Saturday, February 24, 2018

My Olympic Moment


The 1968 Winter Olympics were held in Grenoble, France; I was a sophomore in high school.  The games had some kind of effect on me and my friends; we were forever calling “Gold!  Silver!  Bronze!” after completing one stunt or another.

It had to be a Friday or Saturday night, because my parents didn’t let me go out on school nights.  Not that I would’ve gotten into big trouble with the three guys I hung with.  No, we were the halt, the lame, the painfully shy around all females, just the kind of guys who threw snowballs in the alley on the weekend.

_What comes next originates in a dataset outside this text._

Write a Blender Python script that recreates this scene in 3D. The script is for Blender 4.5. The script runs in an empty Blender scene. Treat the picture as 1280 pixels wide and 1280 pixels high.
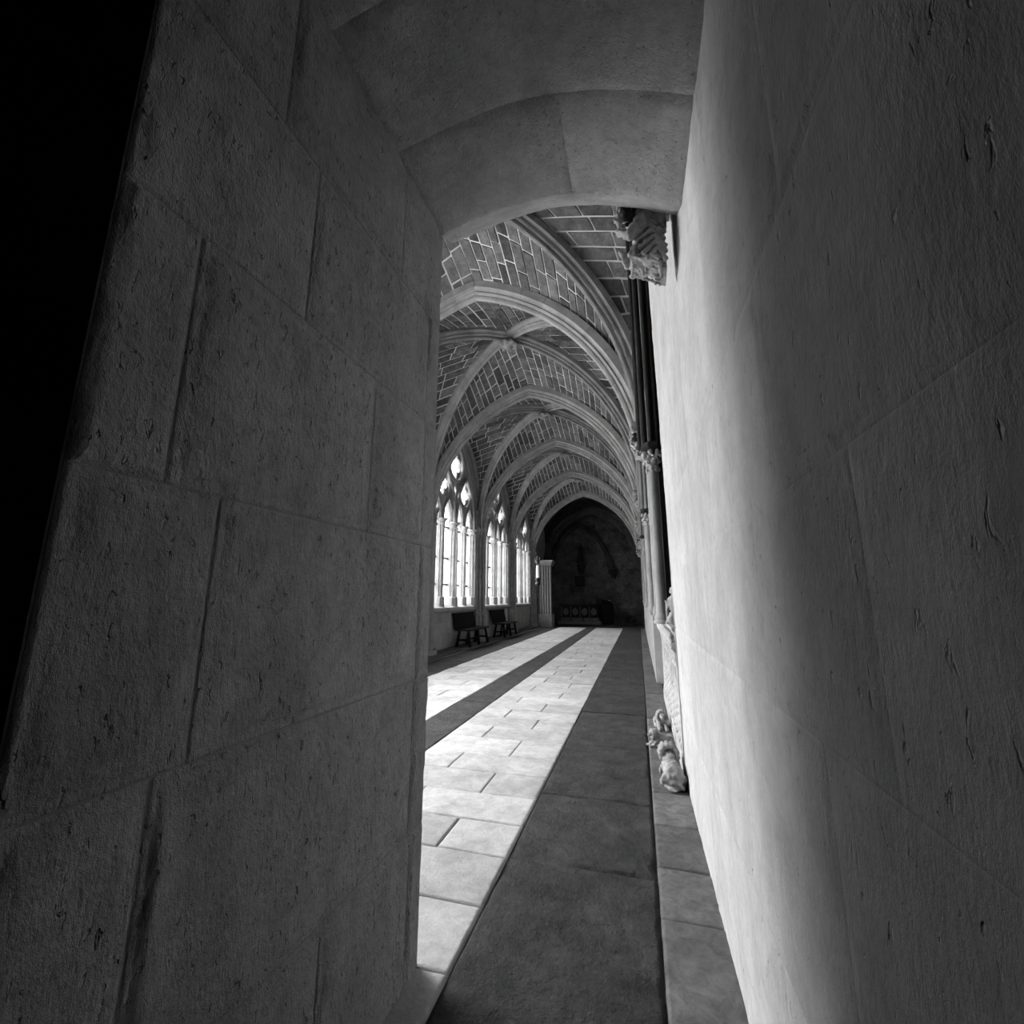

We were either aiming at a sign or the telephone pole it was attached to.  I mean, this was serious stuff, an imaginary medal going to the first three of us who could hit the target.  (Maybe this made us back-alley biathletes in boots, no skis or guns.)  We kept firing away, oblivious to the cold or the dark or the sad appearance we must’ve presented to anyone who looked out their back window.  Then I did it.

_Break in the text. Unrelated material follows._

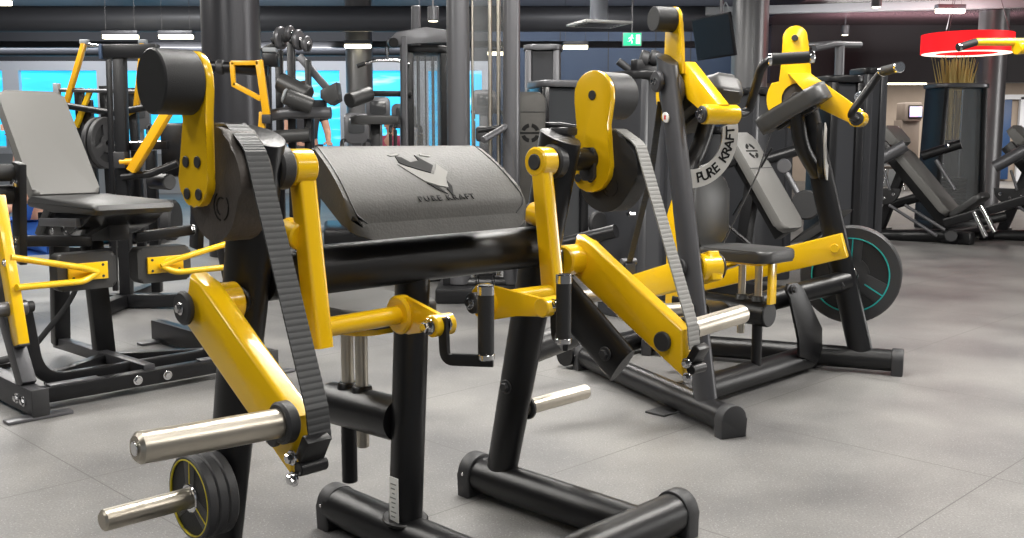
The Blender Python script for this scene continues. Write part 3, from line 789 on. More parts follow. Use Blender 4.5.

Let me explain here that Chicago alleys put a premium on throwing or hitting a ball straight; anything else risks going into a yard, where the neighbor may have locked the gate to keep out kids or keeps a hatchet at the ready to take care of any balls that land on perfectly cut grass; there was actually a guy on our block who did that, throwing back a rubber ball in quarters or eighths to the owner.  Twice, errant throws got me into trouble.  When I should’ve thrown straight, I went crooked, and, when I should’ve gone crooked, I went straight.        

Around the time I was in sixth grade, I hurled an empty aspirin bottle as far as I could, only it ended up going through a neighbor’s back-porch window; my weekly allowance went to paying off the cost of replacing said window, oh, for about the next five years, or so it felt.  And on that night in February 1968 with my friends, a snowball that should’ve veered left or right instead went straight down the alley to the junction of the “T” (most Chicago blocks have alleys with long and short sections that form the letter T), slamming into a passing car full of less than pleasant people, one of whom got out to dismember me.

My friends being pragmatists, they took a pass on doing the Spartacus thing; I stood alone, ready to meet my fate.  Then, at the last second one of the thugs recognized Matt, brother of Pete; thug and Pete were on good terms, so thug and Matt were on good terms, so I lived.

And that was how I won a gold medal in survival one winter’s night long ago.